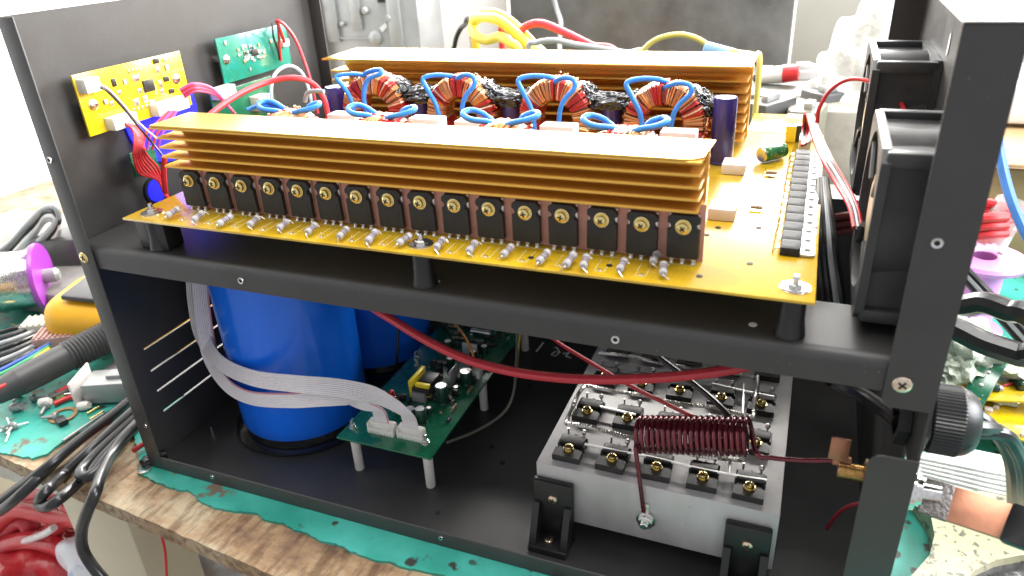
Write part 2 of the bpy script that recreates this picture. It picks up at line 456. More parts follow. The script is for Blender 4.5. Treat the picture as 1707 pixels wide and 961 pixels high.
BT = -0.0026                      # wood surface, the laminate lies on it
def bxy(x, y): q = px(x, y, 'z', BT); return (q.x, q.y)
edge_a = bxy(-60, 735); edge_b = bxy(460, 961)
dr = (Vector(edge_b) - Vector(edge_a)).normalized()
front = [tuple(Vector(edge_a) - dr * 1.0), edge_a, edge_b, tuple(Vector(edge_b) + dr * 1.1)]
fr_line = pathn(front, 0.006, 0.0012, 2.0)
bench_poly = [q for q in fr_line if q[0] > -0.80] + [(1.35, 1.12), (-0.80, 1.12)]
m = M().prism(bench_poly, 'xy', BT - 0.013, BT)
bench = W_('bench_top', m, mt_wood, None, 30); tag(bench, kind='structure')

rag = [(-60, 742), (0, 757), (54, 768), (79, 760), (125, 727), (184, 706), (215, 716), (229, 740), (236, 775), (231, 792), (259, 806),
       (280, 815), (295, 818), (316, 822), (326, 833), (343, 843), (371, 853), (398, 857), (428, 859), (449, 871), (478, 879), (508, 892),
       (542, 907), (575, 915), (586, 923), (609, 932), (640, 940), (690, 952), (740, 962)]
rl = [bxy(*q) for q in rag]
rl = [(-0.62, rl[0][1] + 0.02)] + rl + [(rl[-1][0] + 0.3, rl[-1][1] - 0.05), (1.3, rl[-1][1] - 0.12)]
teal_poly = pathn(rl, 0.0015, 0.0017, 5.0) + [(1.3, 0.42), (0.62, 0.60), (-0.30, 0.42), (-0.42, 0.17), (-0.60, 0.10)]
m = M().prism(teal_poly, 'xy', BT, -0.0004)
lam = W_('bench_laminate', m, mt_teal, None, 30); tag(lam, kind='structure')

mt_floor = mk('grey_floor', (0.30, 0.29, 0.26), 0.6, 0, 0.2, 6)
fl_ = W_('floor', M().span((-3, -2, -0.78), (3, 2.2, -0.76)), mt_floor); tag(fl_, kind='structure')
mt_wall = mk('white_wall', (0.86, 0.86, 0.85), 0.7, 0, 0.02, 8)
wl = W_('wall_back', M().span((-2.2, 1.62, -0.76), (2.4, 1.64, 2.6)), mt_wall); tag(wl, kind='structure')
wl = W_('wall_left', M().span((-0.97, -0.6, -0.76), (-0.95, 1.62, 2.6)), mt_wall); tag(wl, kind='structure')
mt_cream = mk('cream_painted_steel', (0.55, 0.50, 0.36), 0.4, 0, 0.06, 12)
ls = W_('lower_shelf', M().span((-1.0, 0.0, -0.44), (1.2, 1.0, -0.425)), mt_cream); tag(ls, kind='structure')

# ------------------------------------------------------------------ enclosure
HL, HS, WF, HR, FL, XR = 0.3372, 0.1914, 0.4972, 0.3328, 0.0127, 0.5172
T = 0.0012
enc = thing('equipment_enclosure', (0.25, 0.15, 0.0), 'open black powder-coated steel equipment enclosure with a middle shelf and no cover', 'enclosure')
slots = [(0.024, 0.125, z - 0.0008, z + 0.0008) for z in (0.0938, 0.0740, 0.0552, 0.0360)]
m = M().sheet(0.0, 0.3, 0.0, HL, slots, 'yz', -T, 0.0)
W_('side_panel', m, mt_powder, enc)
def flange(poly, plane, a, b, name='flange'):
    return W_(name, M().prism(poly, plane, a, b), mt_powder, enc)
def rrect(x0, x1, z0, z1, r, which):
    """rounded rectangle, radius only on the named corners (bl br tr tl)"""
    out = []
    for nm, cx, cz, a0 in (('bl', x0, z0, 180), ('br', x1, z0, 270), ('tr', x1, z1, 0), ('tl', x0, z1, 90)):
        if nm in which:
            ox = cx + (r if 'l' in nm else -r); oz = cz + (r if 'b' in nm else -r)
            for k in range(7):
                a = rad(a0 + 15 * k); out.append((ox + r * math.cos(a), oz + r * math.sin(a)))
        else: out.append((cx, cz))
    return out
W_('flange', M().box((FL / 2 - T / 2, -T / 2, HL / 2), (FL + T, T, HL), 0.0005), mt_powder, enc)
W_('flange', M().box((FL / 2 - T / 2, 0.3 + T / 2, HL / 2), (FL + T, T, HL), 0.0005), mt_powder, enc)
# bottom pan with up-turned lips
W_('bottom_panel', M().span((0.0003, 0.0, 0.0), (XR - 0.0003, 0.3, T)), mt_powder, enc)
prof = [(-T, 0.0), (-T, 0.0108), (-0.0009, 0.0117), (-0.0003, 0.012), (0.0, 0.0117), (0.0, 0.0)]
W_('bottom_lip', M().prism(prof, 'yz', FL, WF), mt_powder, enc)
W_('bottom_lip', M().span((FL, 0.3, 0.0), (WF, 0.3 + T, 0.012)), mt_powder, enc)
W_('rear_light_blocker', M().span((0.0003, 0.2985, T + .0002), (0.470, 0.2997, 0.172)).span((0.4702, 0.2985, T + .0002), (0.5166, 0.2997, 0.160)), mt_powder, enc)  # added across the back of the lower bay to keep light out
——
Aim of the task — The pictures should not be reproduced; quote all of the other material exactly.

Output for this exercise —
Write part 2 of the bpy script that recreates this picture. It picks up at line 456. More parts follow. The script is for Blender 4.5. Treat the picture as 1707 pixels wide and 961 pixels high.
BT = -0.0026                      # wood surface, the laminate lies on it
def bxy(x, y): q = px(x, y, 'z', BT); return (q.x, q.y)
edge_a = bxy(-60, 735); edge_b = bxy(460, 961)
dr = (Vector(edge_b) - Vector(edge_a)).normalized()
front = [tuple(Vector(edge_a) - dr * 1.0), edge_a, edge_b, tuple(Vector(edge_b) + dr * 1.1)]
fr_line = pathn(front, 0.006, 0.0012, 2.0)
bench_poly = [q for q in fr_line if q[0] > -0.80] + [(1.35, 1.12), (-0.80, 1.12)]
m = M().prism(bench_poly, 'xy', BT - 0.013, BT)
bench = W_('bench_top', m, mt_wood, None, 30); tag(bench, kind='structure')

rag = [(-60, 742), (0, 757), (54, 768), (79, 760), (125, 727), (184, 706), (215, 716), (229, 740), (236, 775), (231, 792), (259, 806),
       (280, 815), (295, 818), (316, 822), (326, 833), (343, 843), (371, 853), (398, 857), (428, 859), (449, 871), (478, 879), (508, 892),
       (542, 907), (575, 915), (586, 923), (609, 932), (640, 940), (690, 952), (740, 962)]
rl = [bxy(*q) for q in rag]
rl = [(-0.62, rl[0][1] + 0.02)] + rl + [(rl[-1][0] + 0.3, rl[-1][1] - 0.05), (1.3, rl[-1][1] - 0.12)]
teal_poly = pathn(rl, 0.0015, 0.0017, 5.0) + [(1.3, 0.42), (0.62, 0.60), (-0.30, 0.42), (-0.42, 0.17), (-0.60, 0.10)]
m = M().prism(teal_poly, 'xy', BT, -0.0004)
lam = W_('bench_laminate', m, mt_teal, None, 30); tag(lam, kind='structure')

mt_floor = mk('grey_floor', (0.30, 0.29, 0.26), 0.6, 0, 0.2, 6)
fl_ = W_('floor', M().span((-3, -2, -0.78), (3, 2.2, -0.76)), mt_floor); tag(fl_, kind='structure')
mt_wall = mk('white_wall', (0.86, 0.86, 0.85), 0.7, 0, 0.02, 8)
wl = W_('wall_back', M().span((-2.2, 1.62, -0.76), (2.4, 1.64, 2.6)), mt_wall); tag(wl, kind='structure')
wl = W_('wall_left', M().span((-0.97, -0.6, -0.76), (-0.95, 1.62, 2.6)), mt_wall); tag(wl, kind='structure')
mt_cream = mk('cream_painted_steel', (0.55, 0.50, 0.36), 0.4, 0, 0.06, 12)
ls = W_('lower_shelf', M().span((-1.0, 0.0, -0.44), (1.2, 1.0, -0.425)), mt_cream); tag(ls, kind='structure')

# ------------------------------------------------------------------ enclosure
HL, HS, WF, HR, FL, XR = 0.3372, 0.1914, 0.4972, 0.3328, 0.0127, 0.5172
T = 0.0012
enc = thing('equipment_enclosure', (0.25, 0.15, 0.0), 'open black powder-coated steel equipment enclosure with a middle shelf and no cover', 'enclosure')
slots = [(0.024, 0.125, z - 0.0008, z + 0.0008) for z in (0.0938, 0.0740, 0.0552, 0.0360)]
m = M().sheet(0.0, 0.3, 0.0, HL, slots, 'yz', -T, 0.0)
W_('side_panel', m, mt_powder, enc)
def flange(poly, plane, a, b, name='flange'):
    return W_(name, M().prism(poly, plane, a, b), mt_powder, enc)
def rrect(x0, x1, z0, z1, r, which):
    """rounded rectangle, radius only on the named corners (bl br tr tl)"""
    out = []
    for nm, cx, cz, a0 in (('bl', x0, z0, 180), ('br', x1, z0, 270), ('tr', x1, z1, 0), ('tl', x0, z1, 90)):
        if nm in which:
            ox = cx + (r if 'l' in nm else -r); oz = cz + (r if 'b' in nm else -r)
            for k in range(7):
                a = rad(a0 + 15 * k); out.append((ox + r * math.cos(a), oz + r * math.sin(a)))
        else: out.append((cx, cz))
    return out
W_('flange', M().box((FL / 2 - T / 2, -T / 2, HL / 2), (FL + T, T, HL), 0.0005), mt_powder, enc)
W_('flange', M().box((FL / 2 - T / 2, 0.3 + T / 2, HL / 2), (FL + T, T, HL), 0.0005), mt_powder, enc)
# bottom pan with up-turned lips
W_('bottom_panel', M().span((0.0003, 0.0, 0.0), (XR - 0.0003, 0.3, T)), mt_powder, enc)
prof = [(-T, 0.0), (-T, 0.0108), (-0.0009, 0.0117), (-0.0003, 0.012), (0.0, 0.0117), (0.0, 0.0)]
W_('bottom_lip', M().prism(prof, 'yz', FL, WF), mt_powder, enc)
W_('bottom_lip', M().span((FL, 0.3, 0.0), (WF, 0.3 + T, 0.012)), mt_powder, enc)
W_('rear_light_blocker', M().span((0.0003, 0.2985, T + .0002), (0.470, 0.2997, 0.172)).span((0.4702, 0.2985, T + .0002), (0.5166, 0.2997, 0.160)), mt_powder, enc)  # added across the back of the lower bay to keep light out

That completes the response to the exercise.